* _SOURCE DATA_:

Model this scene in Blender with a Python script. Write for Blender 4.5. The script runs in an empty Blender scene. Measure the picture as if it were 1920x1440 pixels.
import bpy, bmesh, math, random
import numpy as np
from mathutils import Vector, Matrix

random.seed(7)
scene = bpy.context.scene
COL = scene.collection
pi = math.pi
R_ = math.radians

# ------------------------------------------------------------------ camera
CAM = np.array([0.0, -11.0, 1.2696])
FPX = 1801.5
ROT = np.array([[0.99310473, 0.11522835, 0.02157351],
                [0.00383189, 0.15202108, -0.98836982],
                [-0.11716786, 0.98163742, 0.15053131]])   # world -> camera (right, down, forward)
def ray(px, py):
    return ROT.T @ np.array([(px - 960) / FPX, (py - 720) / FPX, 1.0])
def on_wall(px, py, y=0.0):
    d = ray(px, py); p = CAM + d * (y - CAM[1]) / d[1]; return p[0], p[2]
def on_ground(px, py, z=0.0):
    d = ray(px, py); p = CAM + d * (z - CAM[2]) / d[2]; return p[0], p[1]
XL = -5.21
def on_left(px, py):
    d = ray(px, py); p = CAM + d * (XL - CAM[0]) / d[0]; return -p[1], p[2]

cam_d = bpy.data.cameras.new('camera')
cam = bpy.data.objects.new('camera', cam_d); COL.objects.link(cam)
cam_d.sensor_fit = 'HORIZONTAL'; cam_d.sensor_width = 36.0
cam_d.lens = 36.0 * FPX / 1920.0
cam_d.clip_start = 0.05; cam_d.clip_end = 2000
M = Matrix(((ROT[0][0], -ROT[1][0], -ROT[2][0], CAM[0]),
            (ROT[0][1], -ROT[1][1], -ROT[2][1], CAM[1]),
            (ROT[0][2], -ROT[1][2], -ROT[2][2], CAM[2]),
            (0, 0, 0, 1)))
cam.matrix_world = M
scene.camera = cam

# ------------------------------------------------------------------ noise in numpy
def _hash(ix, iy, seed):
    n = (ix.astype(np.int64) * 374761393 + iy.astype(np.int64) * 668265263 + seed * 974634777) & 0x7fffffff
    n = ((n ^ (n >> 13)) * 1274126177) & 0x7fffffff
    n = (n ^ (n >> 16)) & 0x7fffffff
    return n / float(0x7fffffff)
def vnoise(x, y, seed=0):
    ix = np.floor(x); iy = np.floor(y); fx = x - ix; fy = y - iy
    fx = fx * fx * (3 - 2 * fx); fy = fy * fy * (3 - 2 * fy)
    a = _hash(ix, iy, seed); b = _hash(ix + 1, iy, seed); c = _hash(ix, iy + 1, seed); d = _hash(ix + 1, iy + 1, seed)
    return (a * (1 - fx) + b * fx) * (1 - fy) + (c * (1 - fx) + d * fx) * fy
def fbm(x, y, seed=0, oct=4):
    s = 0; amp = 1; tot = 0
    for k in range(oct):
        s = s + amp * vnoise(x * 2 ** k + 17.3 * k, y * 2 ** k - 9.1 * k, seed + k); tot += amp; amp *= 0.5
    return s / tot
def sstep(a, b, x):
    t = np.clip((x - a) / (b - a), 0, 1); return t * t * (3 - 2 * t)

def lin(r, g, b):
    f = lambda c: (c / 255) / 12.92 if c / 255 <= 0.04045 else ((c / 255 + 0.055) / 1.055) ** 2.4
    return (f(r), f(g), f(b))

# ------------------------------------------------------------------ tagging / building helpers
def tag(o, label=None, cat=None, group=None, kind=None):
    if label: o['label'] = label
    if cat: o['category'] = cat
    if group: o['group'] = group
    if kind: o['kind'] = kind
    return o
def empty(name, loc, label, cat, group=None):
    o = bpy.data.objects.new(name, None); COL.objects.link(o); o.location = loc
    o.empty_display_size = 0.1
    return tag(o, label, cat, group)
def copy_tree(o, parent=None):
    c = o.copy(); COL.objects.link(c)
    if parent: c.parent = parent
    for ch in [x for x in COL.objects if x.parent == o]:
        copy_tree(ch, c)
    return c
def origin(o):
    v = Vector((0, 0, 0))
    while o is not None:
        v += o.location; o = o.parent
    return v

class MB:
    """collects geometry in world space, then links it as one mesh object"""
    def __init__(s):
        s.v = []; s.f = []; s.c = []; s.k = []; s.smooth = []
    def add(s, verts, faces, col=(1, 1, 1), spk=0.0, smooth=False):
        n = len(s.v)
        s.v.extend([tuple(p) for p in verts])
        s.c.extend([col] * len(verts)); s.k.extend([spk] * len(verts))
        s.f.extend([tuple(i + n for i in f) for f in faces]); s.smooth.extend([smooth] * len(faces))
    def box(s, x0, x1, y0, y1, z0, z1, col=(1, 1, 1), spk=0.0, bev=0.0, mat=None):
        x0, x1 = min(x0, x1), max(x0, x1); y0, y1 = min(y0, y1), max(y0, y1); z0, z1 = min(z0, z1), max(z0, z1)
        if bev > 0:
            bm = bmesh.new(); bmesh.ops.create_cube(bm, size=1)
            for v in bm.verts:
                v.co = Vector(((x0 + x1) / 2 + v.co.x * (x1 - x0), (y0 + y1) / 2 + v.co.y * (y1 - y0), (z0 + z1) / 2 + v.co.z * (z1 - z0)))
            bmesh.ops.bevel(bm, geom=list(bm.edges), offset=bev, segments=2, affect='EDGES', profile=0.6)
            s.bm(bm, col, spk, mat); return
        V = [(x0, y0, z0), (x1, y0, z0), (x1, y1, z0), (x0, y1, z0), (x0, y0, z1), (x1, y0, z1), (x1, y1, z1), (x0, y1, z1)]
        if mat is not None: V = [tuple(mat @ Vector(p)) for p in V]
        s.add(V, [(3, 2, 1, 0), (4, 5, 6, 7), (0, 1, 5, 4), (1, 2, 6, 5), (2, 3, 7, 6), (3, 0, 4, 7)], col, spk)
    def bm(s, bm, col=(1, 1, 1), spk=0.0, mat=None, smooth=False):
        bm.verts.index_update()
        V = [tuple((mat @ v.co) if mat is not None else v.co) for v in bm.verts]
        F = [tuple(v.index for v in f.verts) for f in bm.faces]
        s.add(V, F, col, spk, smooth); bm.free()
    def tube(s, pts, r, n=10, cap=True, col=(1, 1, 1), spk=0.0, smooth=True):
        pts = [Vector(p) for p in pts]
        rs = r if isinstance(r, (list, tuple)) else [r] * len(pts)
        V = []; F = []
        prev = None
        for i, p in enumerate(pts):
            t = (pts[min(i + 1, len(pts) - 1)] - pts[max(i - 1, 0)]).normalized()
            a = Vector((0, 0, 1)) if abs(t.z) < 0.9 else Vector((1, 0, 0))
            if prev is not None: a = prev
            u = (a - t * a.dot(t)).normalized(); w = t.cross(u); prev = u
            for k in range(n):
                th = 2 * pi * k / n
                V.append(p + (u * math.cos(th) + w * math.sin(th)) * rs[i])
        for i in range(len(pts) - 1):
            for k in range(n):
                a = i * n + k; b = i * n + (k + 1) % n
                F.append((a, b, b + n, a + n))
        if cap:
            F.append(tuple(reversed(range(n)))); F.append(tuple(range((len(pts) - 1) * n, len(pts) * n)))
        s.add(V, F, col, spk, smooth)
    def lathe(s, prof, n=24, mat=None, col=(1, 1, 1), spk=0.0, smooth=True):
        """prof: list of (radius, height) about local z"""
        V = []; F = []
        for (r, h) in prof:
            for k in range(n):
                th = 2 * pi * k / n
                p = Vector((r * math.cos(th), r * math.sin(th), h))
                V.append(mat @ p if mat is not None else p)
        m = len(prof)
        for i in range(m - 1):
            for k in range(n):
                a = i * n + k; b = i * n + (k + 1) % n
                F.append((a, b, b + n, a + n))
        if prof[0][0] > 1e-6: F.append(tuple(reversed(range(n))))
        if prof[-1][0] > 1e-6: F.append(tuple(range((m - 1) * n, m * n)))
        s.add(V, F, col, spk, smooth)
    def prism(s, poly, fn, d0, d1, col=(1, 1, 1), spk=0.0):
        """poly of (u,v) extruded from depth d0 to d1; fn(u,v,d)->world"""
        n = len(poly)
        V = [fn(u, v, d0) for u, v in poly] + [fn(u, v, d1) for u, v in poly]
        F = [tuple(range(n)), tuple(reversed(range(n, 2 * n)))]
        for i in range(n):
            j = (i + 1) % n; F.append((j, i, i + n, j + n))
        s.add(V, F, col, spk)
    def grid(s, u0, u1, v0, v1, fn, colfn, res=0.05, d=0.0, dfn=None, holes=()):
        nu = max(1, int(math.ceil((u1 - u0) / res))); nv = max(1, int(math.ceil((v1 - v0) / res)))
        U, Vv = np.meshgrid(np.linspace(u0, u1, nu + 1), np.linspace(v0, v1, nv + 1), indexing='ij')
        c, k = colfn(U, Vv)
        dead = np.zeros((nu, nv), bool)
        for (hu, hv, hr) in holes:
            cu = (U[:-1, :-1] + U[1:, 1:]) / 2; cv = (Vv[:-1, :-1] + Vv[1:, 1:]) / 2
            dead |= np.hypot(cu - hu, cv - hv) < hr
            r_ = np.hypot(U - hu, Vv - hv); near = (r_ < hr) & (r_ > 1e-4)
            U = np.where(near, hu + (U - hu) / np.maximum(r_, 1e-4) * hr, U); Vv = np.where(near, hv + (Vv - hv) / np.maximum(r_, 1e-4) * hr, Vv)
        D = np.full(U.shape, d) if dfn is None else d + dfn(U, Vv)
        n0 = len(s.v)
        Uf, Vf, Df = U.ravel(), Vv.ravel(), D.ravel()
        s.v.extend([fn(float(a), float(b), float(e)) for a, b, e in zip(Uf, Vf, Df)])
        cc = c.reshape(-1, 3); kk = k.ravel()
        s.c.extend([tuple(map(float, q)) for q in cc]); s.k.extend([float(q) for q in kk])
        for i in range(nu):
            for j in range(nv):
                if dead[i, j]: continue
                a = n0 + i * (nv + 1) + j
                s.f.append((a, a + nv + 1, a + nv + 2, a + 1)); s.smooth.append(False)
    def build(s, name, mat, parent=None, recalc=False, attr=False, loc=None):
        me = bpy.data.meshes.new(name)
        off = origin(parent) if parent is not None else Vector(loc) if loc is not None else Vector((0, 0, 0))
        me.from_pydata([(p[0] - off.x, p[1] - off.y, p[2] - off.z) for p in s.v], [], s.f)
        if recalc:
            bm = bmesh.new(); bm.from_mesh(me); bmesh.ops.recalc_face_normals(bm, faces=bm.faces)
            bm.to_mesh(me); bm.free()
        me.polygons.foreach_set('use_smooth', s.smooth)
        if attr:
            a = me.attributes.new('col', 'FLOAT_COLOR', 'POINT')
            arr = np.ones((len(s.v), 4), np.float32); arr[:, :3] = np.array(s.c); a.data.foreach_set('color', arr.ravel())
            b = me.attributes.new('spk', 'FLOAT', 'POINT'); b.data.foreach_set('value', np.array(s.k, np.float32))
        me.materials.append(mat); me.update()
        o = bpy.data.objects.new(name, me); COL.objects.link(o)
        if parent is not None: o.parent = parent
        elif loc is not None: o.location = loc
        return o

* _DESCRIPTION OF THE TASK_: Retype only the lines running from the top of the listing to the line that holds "R_ = math.radians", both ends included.

* _TASK ANSWER_:
Model this scene in Blender with a Python script. Write for Blender 4.5. The script runs in an empty Blender scene. Measure the picture as if it were 1920x1440 pixels.
import bpy, bmesh, math, random
import numpy as np
from mathutils import Vector, Matrix

random.seed(7)
scene = bpy.context.scene
COL = scene.collection
pi = math.pi
R_ = math.radians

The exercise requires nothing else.